▸ Data segment:
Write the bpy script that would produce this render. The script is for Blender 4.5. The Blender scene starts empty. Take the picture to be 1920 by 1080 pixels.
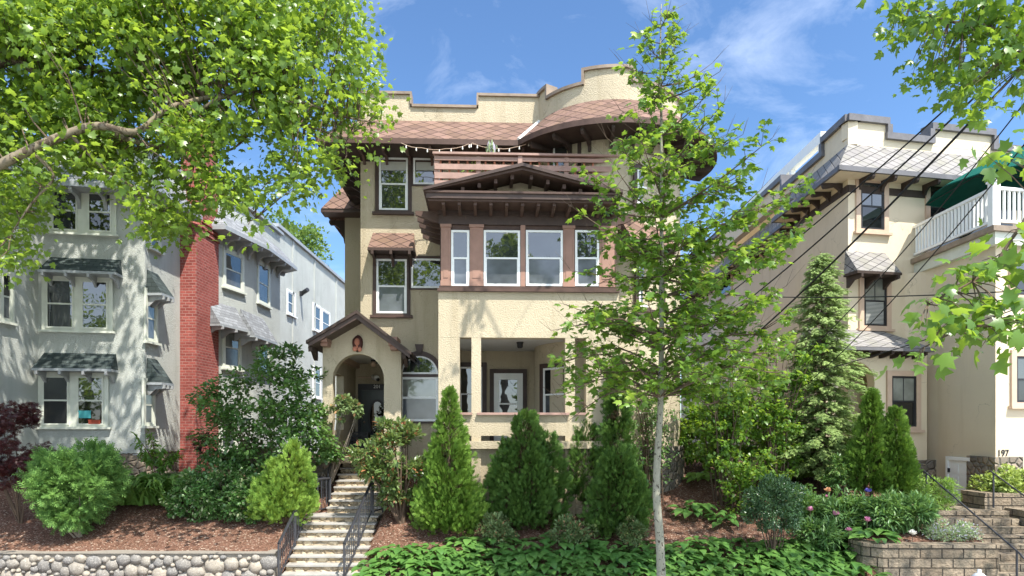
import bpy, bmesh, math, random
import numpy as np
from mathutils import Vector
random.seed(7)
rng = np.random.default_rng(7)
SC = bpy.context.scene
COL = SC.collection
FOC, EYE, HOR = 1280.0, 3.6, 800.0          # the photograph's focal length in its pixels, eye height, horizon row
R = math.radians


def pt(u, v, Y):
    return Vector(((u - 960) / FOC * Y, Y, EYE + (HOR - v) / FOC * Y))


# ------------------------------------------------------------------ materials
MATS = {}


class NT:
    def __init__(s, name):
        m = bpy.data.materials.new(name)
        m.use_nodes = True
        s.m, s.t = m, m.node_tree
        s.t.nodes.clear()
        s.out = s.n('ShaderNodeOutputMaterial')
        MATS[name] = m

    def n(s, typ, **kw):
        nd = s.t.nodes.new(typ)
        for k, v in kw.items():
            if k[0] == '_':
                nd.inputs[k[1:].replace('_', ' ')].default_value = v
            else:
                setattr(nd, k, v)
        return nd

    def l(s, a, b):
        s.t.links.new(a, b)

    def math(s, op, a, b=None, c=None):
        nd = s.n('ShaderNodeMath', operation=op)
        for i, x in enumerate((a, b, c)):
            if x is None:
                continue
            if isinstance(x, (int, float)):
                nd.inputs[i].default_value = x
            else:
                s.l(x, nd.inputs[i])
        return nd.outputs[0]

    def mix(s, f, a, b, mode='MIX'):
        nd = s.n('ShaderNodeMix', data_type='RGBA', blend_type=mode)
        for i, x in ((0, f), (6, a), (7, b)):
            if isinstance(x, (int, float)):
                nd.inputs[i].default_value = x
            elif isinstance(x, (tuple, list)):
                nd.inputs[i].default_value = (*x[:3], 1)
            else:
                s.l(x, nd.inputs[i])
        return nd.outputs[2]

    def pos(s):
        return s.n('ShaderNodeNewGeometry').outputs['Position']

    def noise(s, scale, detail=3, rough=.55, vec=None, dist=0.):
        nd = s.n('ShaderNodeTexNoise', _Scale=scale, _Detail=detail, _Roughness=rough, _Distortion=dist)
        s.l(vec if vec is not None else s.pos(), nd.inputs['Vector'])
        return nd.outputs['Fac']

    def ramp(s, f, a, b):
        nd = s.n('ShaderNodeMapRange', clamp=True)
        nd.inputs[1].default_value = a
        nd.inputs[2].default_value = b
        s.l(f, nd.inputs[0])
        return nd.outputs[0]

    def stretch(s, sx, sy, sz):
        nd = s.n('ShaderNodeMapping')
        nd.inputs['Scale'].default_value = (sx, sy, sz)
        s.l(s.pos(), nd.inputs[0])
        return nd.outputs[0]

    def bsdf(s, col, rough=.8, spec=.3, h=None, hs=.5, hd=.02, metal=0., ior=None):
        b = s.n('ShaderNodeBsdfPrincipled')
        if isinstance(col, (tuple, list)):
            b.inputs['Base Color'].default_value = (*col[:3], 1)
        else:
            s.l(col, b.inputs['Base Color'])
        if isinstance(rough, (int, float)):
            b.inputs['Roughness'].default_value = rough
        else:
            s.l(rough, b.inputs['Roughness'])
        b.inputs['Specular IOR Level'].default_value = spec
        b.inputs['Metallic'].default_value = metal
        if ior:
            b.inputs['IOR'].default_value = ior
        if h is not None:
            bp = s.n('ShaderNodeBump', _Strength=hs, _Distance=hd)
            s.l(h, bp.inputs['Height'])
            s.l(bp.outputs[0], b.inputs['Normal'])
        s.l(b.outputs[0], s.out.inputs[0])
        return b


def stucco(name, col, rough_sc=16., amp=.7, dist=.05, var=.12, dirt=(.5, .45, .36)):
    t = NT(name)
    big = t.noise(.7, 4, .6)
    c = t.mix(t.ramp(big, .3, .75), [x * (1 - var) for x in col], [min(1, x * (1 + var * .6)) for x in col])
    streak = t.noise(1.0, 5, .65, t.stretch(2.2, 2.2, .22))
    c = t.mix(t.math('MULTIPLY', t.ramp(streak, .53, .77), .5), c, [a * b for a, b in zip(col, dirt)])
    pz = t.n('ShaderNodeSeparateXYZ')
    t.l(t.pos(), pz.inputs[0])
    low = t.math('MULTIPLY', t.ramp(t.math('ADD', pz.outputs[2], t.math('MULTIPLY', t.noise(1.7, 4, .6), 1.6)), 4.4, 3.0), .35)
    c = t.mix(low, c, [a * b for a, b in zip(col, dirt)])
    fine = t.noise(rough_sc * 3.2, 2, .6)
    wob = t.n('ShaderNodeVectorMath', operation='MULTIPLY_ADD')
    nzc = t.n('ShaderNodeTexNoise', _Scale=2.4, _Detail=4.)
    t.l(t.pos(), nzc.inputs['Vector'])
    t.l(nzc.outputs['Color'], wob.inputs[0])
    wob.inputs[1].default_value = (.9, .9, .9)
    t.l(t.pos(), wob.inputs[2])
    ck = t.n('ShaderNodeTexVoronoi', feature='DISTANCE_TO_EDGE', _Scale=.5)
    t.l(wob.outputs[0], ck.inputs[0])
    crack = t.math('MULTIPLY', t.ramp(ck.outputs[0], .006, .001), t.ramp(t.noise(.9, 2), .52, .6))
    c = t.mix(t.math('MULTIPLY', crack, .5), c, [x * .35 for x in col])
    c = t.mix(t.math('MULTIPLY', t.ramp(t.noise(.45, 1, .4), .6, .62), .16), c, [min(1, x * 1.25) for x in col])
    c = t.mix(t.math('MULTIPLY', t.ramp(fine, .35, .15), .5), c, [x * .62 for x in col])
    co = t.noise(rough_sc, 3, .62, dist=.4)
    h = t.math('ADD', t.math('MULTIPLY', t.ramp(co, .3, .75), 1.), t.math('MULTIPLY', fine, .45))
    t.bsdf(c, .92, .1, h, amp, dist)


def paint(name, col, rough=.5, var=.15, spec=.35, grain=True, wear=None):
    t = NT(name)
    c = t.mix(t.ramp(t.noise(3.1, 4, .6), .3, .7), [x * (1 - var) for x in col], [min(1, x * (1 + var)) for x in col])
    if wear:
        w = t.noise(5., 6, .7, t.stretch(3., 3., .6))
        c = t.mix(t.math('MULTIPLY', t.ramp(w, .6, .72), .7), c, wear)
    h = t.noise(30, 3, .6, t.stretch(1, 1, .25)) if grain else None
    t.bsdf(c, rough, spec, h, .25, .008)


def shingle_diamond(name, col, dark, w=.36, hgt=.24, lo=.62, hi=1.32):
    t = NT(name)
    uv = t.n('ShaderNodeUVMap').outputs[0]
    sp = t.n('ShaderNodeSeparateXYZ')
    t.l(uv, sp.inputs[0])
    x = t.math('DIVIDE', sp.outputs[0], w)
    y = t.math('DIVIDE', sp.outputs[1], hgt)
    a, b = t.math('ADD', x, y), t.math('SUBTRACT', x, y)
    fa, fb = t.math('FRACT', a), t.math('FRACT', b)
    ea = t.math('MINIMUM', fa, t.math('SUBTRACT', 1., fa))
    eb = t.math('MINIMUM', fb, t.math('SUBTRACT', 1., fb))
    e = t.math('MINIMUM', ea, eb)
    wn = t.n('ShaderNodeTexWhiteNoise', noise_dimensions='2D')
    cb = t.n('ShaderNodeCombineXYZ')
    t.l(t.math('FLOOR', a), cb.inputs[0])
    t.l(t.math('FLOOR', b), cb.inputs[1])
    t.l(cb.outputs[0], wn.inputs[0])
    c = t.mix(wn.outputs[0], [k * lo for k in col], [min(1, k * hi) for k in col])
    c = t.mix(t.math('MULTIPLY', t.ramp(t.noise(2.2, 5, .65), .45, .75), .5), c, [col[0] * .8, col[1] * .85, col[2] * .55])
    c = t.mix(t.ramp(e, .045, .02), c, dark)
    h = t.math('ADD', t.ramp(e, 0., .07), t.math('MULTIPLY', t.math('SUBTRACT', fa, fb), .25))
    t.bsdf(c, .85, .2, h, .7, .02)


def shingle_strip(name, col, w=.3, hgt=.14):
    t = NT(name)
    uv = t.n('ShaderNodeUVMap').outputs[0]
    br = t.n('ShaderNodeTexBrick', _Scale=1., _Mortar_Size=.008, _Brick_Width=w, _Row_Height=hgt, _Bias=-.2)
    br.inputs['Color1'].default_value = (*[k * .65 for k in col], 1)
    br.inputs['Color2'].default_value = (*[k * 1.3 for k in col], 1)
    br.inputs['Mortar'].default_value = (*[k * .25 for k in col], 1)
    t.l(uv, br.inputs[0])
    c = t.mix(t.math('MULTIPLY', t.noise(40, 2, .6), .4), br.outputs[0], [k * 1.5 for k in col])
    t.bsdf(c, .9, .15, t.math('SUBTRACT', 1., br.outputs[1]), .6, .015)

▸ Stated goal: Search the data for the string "pixels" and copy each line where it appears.

▸ Solution to the exercise:
Write the bpy script that would produce this render. The script is for Blender 4.5. The Blender scene starts empty. Take the picture to be 1920 by 1080 pixels.
FOC, EYE, HOR = 1280.0, 3.6, 800.0          # the photograph's focal length in its pixels, eye height, horizon row